Com interpretação ácida e afiada, atriz fazia humor inglês com sotaque italiano

CARLOS LOMBARDI
ESPECIAL PARA A FOLHA

Nair Bello foi a mais inglesa das ítalo-paulistas. Seu senso de humor mostrava que, se freqüentemente associamos o humor italianado aos gritos e excessos, é só por facilidade de rótulo. Ela não gritava, a não ser nas horas em que se esperava que falasse baixo. Sua leitura do texto era ácida, afiada, a que emitia o comentário mortal, reduzido, de cara séria. A gente ria depois de um pequeno delay. Era humor inglês com sotaque italiano.
Desmentia o mito da boa velhinha. Nair boa era boa, mas Nair má era ótima.

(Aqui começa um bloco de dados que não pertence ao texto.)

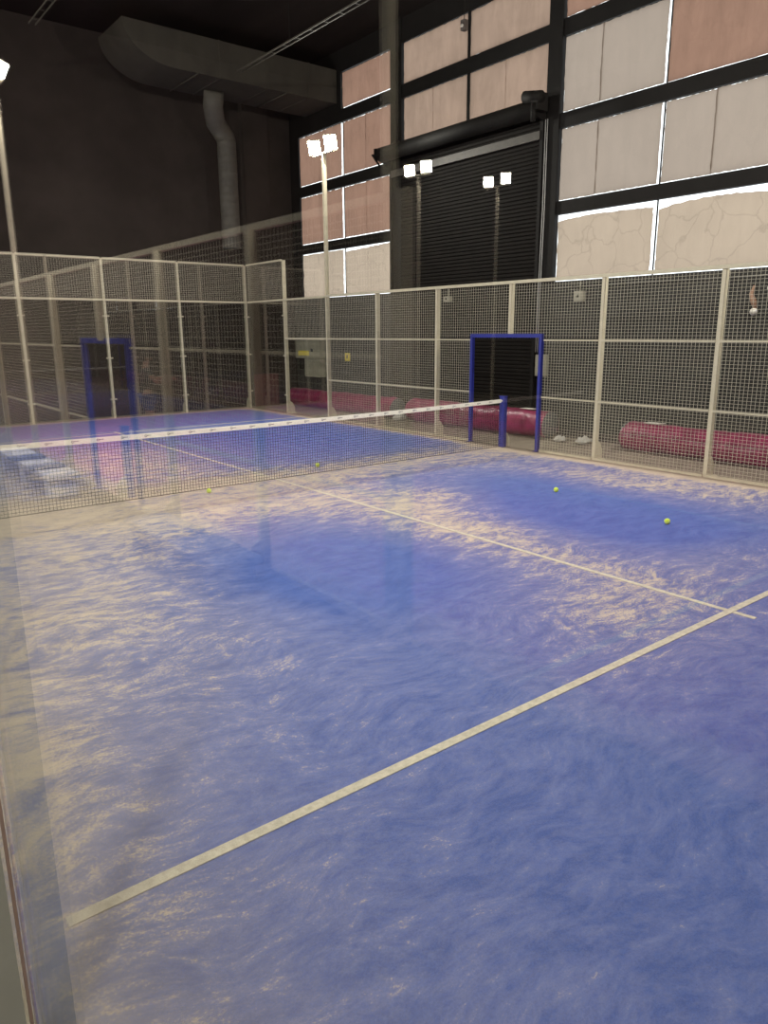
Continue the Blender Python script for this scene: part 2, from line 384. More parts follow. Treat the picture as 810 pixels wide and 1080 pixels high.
# ------------------------------------------------------------------ fences
_cache = {}
def wire_mesh(L, H, sp=.05, r=.0022):
    """welded wire in the local xz plane, from (0,0) to (L,H)"""
    key = (round(L, 3), round(H, 3), sp)
    if key in _cache: return _cache[key]
    mb = MB(); nx = max(1, round(L / .0606)); nz = max(1, round(H / sp))
    for i in range(1, nx): x = L * i / nx; mb.box(x - r, x + r, -r, r, 0, H)
    for j in range(1, nz): z = H * j / nz; mb.box(0, L, r, 3 * r, z - r, z + r)
    _cache[key] = mb.mesh('mesh_panel', CREAM_MESH); return _cache[key]
def panel(parent, x, y, z, L, H, axis):
    o = link('mesh_panel', wire_mesh(L, H), parent); o.location = (x, y, z)
    o.rotation_euler = (0, 0, PI / 2 if axis == 'y' else 0); return o
def post_mb(h, w=.06, d=.09, foot=True, side=1, z0=0, axis='y'):
    """box section post; fence runs along y, d is across it; side = outer side of the court"""
    mb = MB()
    mb.box(-d / 2, d / 2, -w / 2, w / 2, z0, h)
    if foot:
        s = side
        poly = [(s * d / 2, 0), (s * (d / 2 + .15), 0), (s * (d / 2 + .15), .16), (s * (d / 2 + .08), .29), (s * d / 2, .34)]
        mb.prism(poly, 'y', -.012, .012)
        mb.box(min(s * d / 2, s * (d / 2 + .17)), max(s * d / 2, s * (d / 2 + .17)), -.07, .07, 0, .012)
    if axis == 'x': mb.xform(Matrix.Rotation(PI / 2, 4, 'Z'))
    return mb
def bar(parent, p, q, t, h, name='rail'):
    x0, x1 = sorted((p[0], q[0])); y0, y1 = sorted((p[1], q[1]))
    if x1 - x0 < y1 - y0: x0 -= t / 2; x1 += t / 2
    else: y0 -= t / 2; y1 += t / 2
    return MB().box(x0, x1, y0, y1, p[2] - h / 2, p[2] + h / 2).build(name, CREAM, parent)
def clamp(parent, z, side, axis='y', w=.17):
    mb = MB().box(.03, .06, -w / 2, w / 2, -.017, .017)
    mb.tube([(.02, -w * .36, 0), (.066, -w * .36, 0)], .016, 10).tube([(.02, w * .36, 0), (.066, w * .36, 0)], .016, 10)
    mb.xform(Matrix.Translation((0, 0, z)) @ (Matrix.Rotation(PI / 2 if axis == 'x' else 0, 4, 'Z') @ Matrix.Scale(side, 4, (1, 0, 0))))
    return mb.build('glass_clamp', CREAM, parent)
def glass_panel(parent, x0, x1, y0, y1, z0, z1):
    return MB().box(x0, x1, y0, y1, z0, z1).build('glass_panel', GLASS, parent)

def side_fence(name, label, x, out, oy, door, ys=(4, 6, 8, 10, 12, 14, 16)):
    """3 m high mesh fence with rails at 1 m and 2 m and a doorway at the net"""
    f = thing(name, label, 'fence', (x, oy, 0))
    d0, d1 = door
    for y in ys:
        p = post_mb(3.0, side=out, foot=(y != 10), z0=2.08 if y == 10 else 0).build('post', CREAM, f); p.location = (out * .045, y, 0)
    for a, b in zip(ys[:-1], ys[1:]):
        a += .03; b -= .03
        if a < d1 and b > d0:        # bay broken by the doorway
            panel(f, 0, a, 2.03, b - a, .95, 'y')
            lo = (a, d0 - .04) if a < d0 else (d1 + .04, b)
            panel(f, 0, lo[0], .02, lo[1] - lo[0], 1.98, 'y')
            spans = [lo]
        else:
            panel(f, 0, a, .02, b - a, 2.96, 'y'); spans = [(a, b)]
        for (u, v) in spans:
            for z in (1.0, 2.0): bar(f, (-.008, u, z), (-.008, v, z), .022, .028)
            bar(f, (0, u, .025), (0, v, .025), .05, .05, 'bottom_rail')
        if len(spans) == 1 and spans[0] != (a, b): pass
    bar(f, (0, ys[0], 3.02), (0, ys[-1], 3.02), .055, .055, 'top_rail')
    return f
fence_r = side_fence('side_fence', 'cream welded mesh fence along the far right side of the blue court', 10.02, 1, 0, (9.21, 10.92))

def door_frame(x, y0, y1, label):
    t = thing('door_frame', label, 'doorway', (x, (y0 + y1) / 2, .0125), 0, None)
    h = (y1 - y0) / 2
    for s in (-1, 1): MB().box(-.035, .035, s * h - .03, s * h + .03, 0, 2.03).build('upright', BLUE, t, .004)
    MB().box(-.035, .035, -h - .03, h + .03, 2.03, 2.10).build('lintel', BLUE, t, .004)
    for s in (-1, 1): MB().box(-.07, .07, s * h - .05, s * h + .05, 0, .008).build('base_plate', BLUE, t)
    return t
door_frame(10.0, 9.21, 10.92, 'royal blue doorway frame in the right fence beside the net post')

# far corner: stepped glass side + back wall of the blue court
sg = thing('glass_side_wall', 'stepped glass corner section of the right side, behind the net, with mesh above', 'glass wall', (10.02, 0, 0))
for y, h in ((18, 4.0),):
    p = post_mb(h, side=1).build('post', CREAM, sg); p.location = (.045, y, 0)
    for z in (.5, 1.55, 2.6): clamp(p, z, -1)
glass_panel(sg, -.006, .006, 16.04, 17.96, .02, 1.97); glass_panel(sg, -.006, .006, 18.04, 19.94, .02, 2.97)
panel(sg, 0, 16.03, 2.03, 1.94, .95, 'y'); panel(sg, 0, 18.03, 3.03, 1.91, .95, 'y')
bar(sg, (0, 16.03, 2.0), (0, 17.97, 2.0), .05, .05); bar(sg, (0, 16.03, 3.0), (0, 17.97, 3.0), .05, .05)
bar(sg, (0, 18.03, 3.0), (0, 19.94, 3.0), .05, .05); bar(sg, (0, 18.03, 4.0), (0, 19.94, 4.0), .05, .05, 'top_rail')

def back_wall(ox, y, label, x0, x1):
    t = thing('back_glass_wall', label, 'glass wall', (ox, y, 0))
    n = int((x1 - x0) / 2)
    for i in range(n + 1):
        x = x0 + 2 * i
        p = post_mb(4.0, side=1, axis='x').build('post', CREAM, t); p.location = (x, .045, 0)
        for z in (.5, 1.55, 2.6): clamp(p, z, -1, 'x')
    for i in range(n):
        x = x0 + 2 * i
        glass_panel(t, x + .035, x + 1.965, -.006, .006, .02, 2.95)
        panel(t, x + .03, 0, 3.03, 1.94, .95, 'x')
        bar(t, (x + .03, 0, 3.0), (x + 1.97, 0, 3.0), .05, .05)
        bar(t, (x + .03, 0, 4.0), (x + 1.97, 0, 4.0), .05, .05, 'top_rail')
    return t
back_wall(0, 20.02, 'tall glass and mesh wall behind the far end of the blue court', 2.0, 10.0)
back_wall(NX, 20.0 + NY, 'glass and mesh end wall of the neighbouring pink court, only seen reflected', 0, 10)

# neighbouring court across the aisle
nf = side_fence('side_fence', 'cream mesh fence of the pink court across the aisle, seen reflected in the glass', -3.20, 1, NY, (9.2, 10.9), (4, 6, 8, 10, 12, 14, 16, 18, 20))
door_frame(-3.20, 9.45, 11.15, 'dark blue doorway frame of the pink court, reflected over the left end of the net')

# the near glass wall the picture is taken through
GXW = -.24
gw = thing('near_glass_wall', 'big clear glass panels right in front, full of reflections', 'glass wall', (GXW, 0, 0))
glass_panel(gw, -.006, .006, -1.9, 2.39, .02, 4.0); glass_panel(gw, -.006, .006, 2.43, 4.35, .02, 4.0)
p = MB().box(-.11, -.026, 2.38, 2.44, 0, 4.0)
p.box(-.16, -.02, 2.30, 2.52, 0, .01)
p = p.build('post', pbr('grey_green_steel', (.27, .265, .215), .5, 0, .05, 6), gw)
MB().box(-.016, -.008, 2.381, 2.392, .02, 3.98).build('rubber_seal', pbr('reddish_brown_seal', (.25, .17, .13), .7), p)
MB().box(-.02, .02, -1.9, 4.35, 0, .02).build('bottom_rail', CREAM, gw)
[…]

Emprestava a seus personagens um cinismo e um certo desprezo pela vida alheia que ela dizia serem de uma parente. Se no trato pessoal era uma "mamma" das mais tradicionais, preocupada com a prole e transformando vários colegas (como eu) em filhos, não era docinha nem boazinha, adjetivos que nunca prestigiou. Era dura na crítica, mas, como a crítica vinha embalada numa deliciosa piada e num belo insight sobre o comportamento humano, era irresistível. E, se tinha uma coisa que distribuía com a generosidade de um milionário querendo se eleger deputado, era sua contagiante gargalhada.
Aprendi a admirar Nair vendo-a fazer gato e sapato com um dos melhores diálogos da TV brasileira, Geraldo Vietri.
Era sempre a mulher de classe média que ia trombando com todo mundo que passasse à sua frente. Num país em que humor significa com freqüência rir antes para tentar arrastar o público com a risada, Nair representava a sério, seca, direta.
Rir ficava por conta do público. Convidei Nair para fazer novela em 92. Foi a mãe do vaidoso e mimado Belo (Mário Gomes) de "Perigosas Peruas".
Logo percebi que não só ela entendia todas as intenções do diálogo como se refastelava com as rubricas -há uma que ela repetia à perfeição: entortar o pescoço e reclamar que Silvia Pfeifer era alta demais cada vez que contracenavam.
Era uma palhaça. Perdia qualquer coisa, menos a piada.
Fez todos os meus trabalhos desde então. Inventei uma italiana maluca até na corte portuguesa em "O Quinto dos Infernos". Sabia que não era versátil nem precisava ser. Comentava que tinha medo de que um diretor desses modernos a escalasse para fazer uma baiana do Pelourinho e que aí sabia que iria errar e acaba- ria colocando queijo ralado no acarajé.
Adorava os filhos e amava o falecido marido, Irineu. Parte da alegria dela foi embora com a morte dele. Parte da minha alegria se vai com a morte dela.
Meus filhos a chamavam de "nona Nair". Mas vamos lembrar sempre de sua cara pseudo-mal-humorada e de sua gargalhada imensa. Mande um abraço para o Irineu, Nair.


CARLOS LOMBARDI é autor de novelas da Globo, como "Pé na Jaca", "Perigosas Peruas", "Bebê a Bordo" e "Kubanacan".